To cope with the new swing bridge and the new lock gates (eventually fitted into the new outer barrel in 1912), an enhanced hydraulic system was developed, based on the Hydraulic Pumphouse and its tower, opened in 1901. The system was centred on the giant vertical balancing ram and accumulator in the tower, with back up engines fitted into the first floor. These engines forced water into that part of the hydraulic ram called the Accumulator, in the middle of which was an iron ram, which operated as a piston. The ram was fitted near the top of the Accumulator with a watertight packing ring, with immense metal weights above the ram itself, to increase the force with which the ram bore on the column of water below. From the bottom of the Accumulator, several miles of pipes were laid to the lock gates, the capstans, sluices and coal hoists. Parts of the system could be shut down, which had the effect of increasing the force which could be applied at any point.

The two giants at the core of the system were Fire and Water, these are celebrated on the small memorial plaque at the base of the Tower. Above this is a larger carved plaque, in Portland Stone, which portrays an Easton and Amos Steam engine, of the type initially installed in the late 1850’s to pump water from the locking system.
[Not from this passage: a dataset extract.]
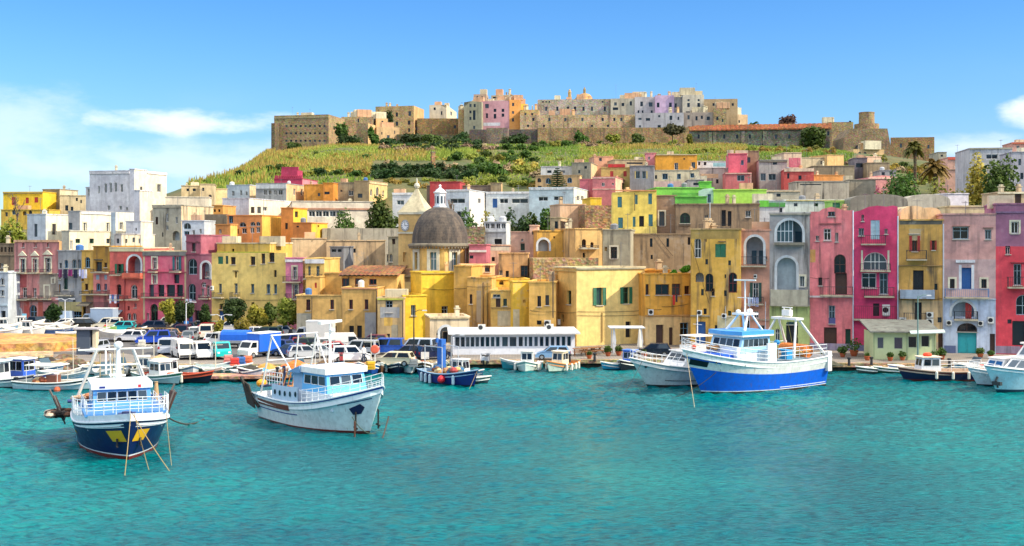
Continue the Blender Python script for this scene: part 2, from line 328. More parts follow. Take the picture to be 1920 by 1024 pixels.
    for k in range(16):
        p = P(285+k*24, 0, 131); q = P(285+k*24-6, 0, 135.5); b.poly([(p.x, p.y, quay_z(p.y)+.03), (p.x+.14, p.y, quay_z(p.y)+.03), (q.x+.14, q.y, quay_z(p.y)+.03), (q.x, q.y, quay_z(p.y)+.03)])
    tag(b.build('road_marking', paint('d8d8d0', .8)), kind='structure')
build_setting()
# ================================================================ house builder (openings are given in photo pixels on the facade's plane)
class Face:
    def __init__(s, O, d): s.O = Vector((O[0], O[1], 0)); s.d = Vector((d[0], d[1], 0)).normalized(); s.n = Vector((s.d.y, -s.d.x, 0))
    def u(s, px):
        k = (px-960)/F; return (k*s.O.y-s.O.x)/(s.d.x-k*s.d.y)
    def z(s, px, py): return CZ+(HZ-py)*(s.O.y+s.u(px)*s.d.y)/F
    def pt(s, u, z, off=0.0): p = s.O+s.d*u+s.n*off; return Vector((p.x, p.y, z))
    def rect(s, px, py, w, h):
        u0, u1 = s.u(px-w/2), s.u(px+w/2); return [u0, u1, s.z(px, py+h/2), s.z(px, py-h/2)]
def wall_face(b, fc, u0, u1, z0, z1, ops, zs=(), mi=0, cap=None):
    """flat wall with recessed openings; zs: (z, material) bands from the top down"""
    cu = sorted({u0, u1, *[x for o in ops for x in o['r'][:2]]}); cz = sorted({z0, z1, *[z for o in ops for z in o['r'][2:]], *[z for z, _ in zs if z0 < z < z1]})
    cu = [x for x in cu if u0 <= x <= u1]; cz = [z for z in cz if z0 <= z <= z1]
    def mat(z):
        m = mi
        for zz, mm in zs:
            if z < zz: m = mm
        return m
    for i in range(len(cu)-1):
        for j in range(len(cz)-1):
            uc, zc = (cu[i]+cu[i+1])/2, (cz[j]+cz[j+1])/2
            if any(o['r'][0] < uc < o['r'][1] and o['r'][2] < zc < o['r'][3] for o in ops): continue
            b.poly([fc.pt(cu[i], cz[j]), fc.pt(cu[i+1], cz[j]), fc.pt(cu[i+1], cz[j+1]), fc.pt(cu[i], cz[j+1])], mat(zc))
    for o in ops:
        a, c, l, h = o['r']; dp = -o['dep']; m = o.get('rm', mat((l+h)/2))
        if o.get('arch'):
            rise = min((c-a)/2, (h-l)*.75); cx = (a+c)/2; n = 10
            arc = [(cx-(c-a)/2*math.cos(math.pi*k/n), h-rise+rise*math.sin(math.pi*k/n)) for k in range(n+1)]
            for k in range(n//2): b.poly([fc.pt(a, h), fc.pt(*arc[k]), fc.pt(*arc[k+1])], mat(h)); b.poly([fc.pt(c, h), fc.pt(*arc[n-k-1]), fc.pt(*arc[n-k])], mat(h))
            b.poly([fc.pt(a, h), fc.pt(*arc[n//2]), fc.pt(c, h)], mat(h)) if False else None
            out = [(a, l)]+arc+[(c, l)]
        else: out = [(a, l), (a, h), (c, h), (c, l)]
        o['out'] = out; K = len(out)
        for k in range(K):
            p, q = out[k], out[(k+1) % K]
            b.poly([fc.pt(*p), fc.pt(*q), fc.pt(*q, dp), fc.pt(*p, dp)], m)
        if o.get('back') is not None: b.poly([fc.pt(*p, dp) for p in out][::-1], o['back'])
def ring(b, fc, out, wd, off, th, m=0):
    """frame strip just inside an outline"""
    cx = sum(p[0] for p in out)/len(out); cz = (min(p[1] for p in out)+max(p[1] for p in out))/2
    W2 = (max(p[0] for p in out)-min(p[0] for p in out))/2; H2 = (max(p[1] for p in out)-min(p[1] for p in out))/2
    inn = [(cx+(p[0]-cx)*(1-wd/max(W2, .01)), cz+(p[1]-cz)*(1-wd/max(H2, .01))) for p in out]; K = len(out)
    for k in range(K):
        p, q, pi, qi = out[k], out[(k+1) % K], inn[k], inn[(k+1) % K]
        b.poly([fc.pt(*p, off), fc.pt(*pi, off), fc.pt(*qi, off), fc.pt(*q, off)], m)
        b.poly([fc.pt(*pi, off), fc.pt(*pi, off-th), fc.pt(*qi, off-th), fc.pt(*qi, off)], m)
        b.poly([fc.pt(*p, off), fc.pt(*q, off), fc.pt(*q, off-th), fc.pt(*p, off-th)], m)
    return inn
def fbar(b, fc, u0, u1, z0, z1, o0, o1, m=0): b.obox(fc.pt(u0, z0, o0), fc.pt(u1, z0, o0)-fc.pt(u0, z0, o0), fc.pt(u0, z0, o1)-fc.pt(u0, z0, o0), Vector((0, 0, z1-z0)), m)
RNG = random.Random(3)
def openings(root, fc, wins, far):
    """turn pixel specs into cut outs; returns (ops, list of builders to run later)"""
    ops, todo = [], []
    for w in wins:
        k = w[0]; opt = w[5] if len(w) > 5 else None
        if k in 'wskcdaAGo':
            r = fc.rect(*w[1:5])
            if r[1]-r[0] < .05: continue
            o = {'r': r, 'dep': .34 if not far else .22, 'arch': k in 'aAGo', 'k': k, 'opt': opt}
            if k == 'A': o['dep'] = 1.7; o['back'] = 1
            if k == 'o': o['dep'] = .9; o['back'] = 1
            if k == 'c': o['dep'] = .1
            ops.append(o); todo.append(o)
        else: todo.append({'k': k, 'w': w})
    return ops, todo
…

This would have been operated along with an Appold centrifugal pump and an impellor.

Powering the system

The freestanding wall to the east of the Pumphouse incorporates another carved Portland Stone plaque which shows a steam engine of the type then in use in Britain for raising power – Alban’s Monumental Steam Engine of 1839. The main cylinder in the centre oscillated round a shaft and worked directly onto the crankshaft of the flywheel. At the top of the installation is the centrifugal governor, an ingenious invention which automatically controlled the speed at which the engine ran.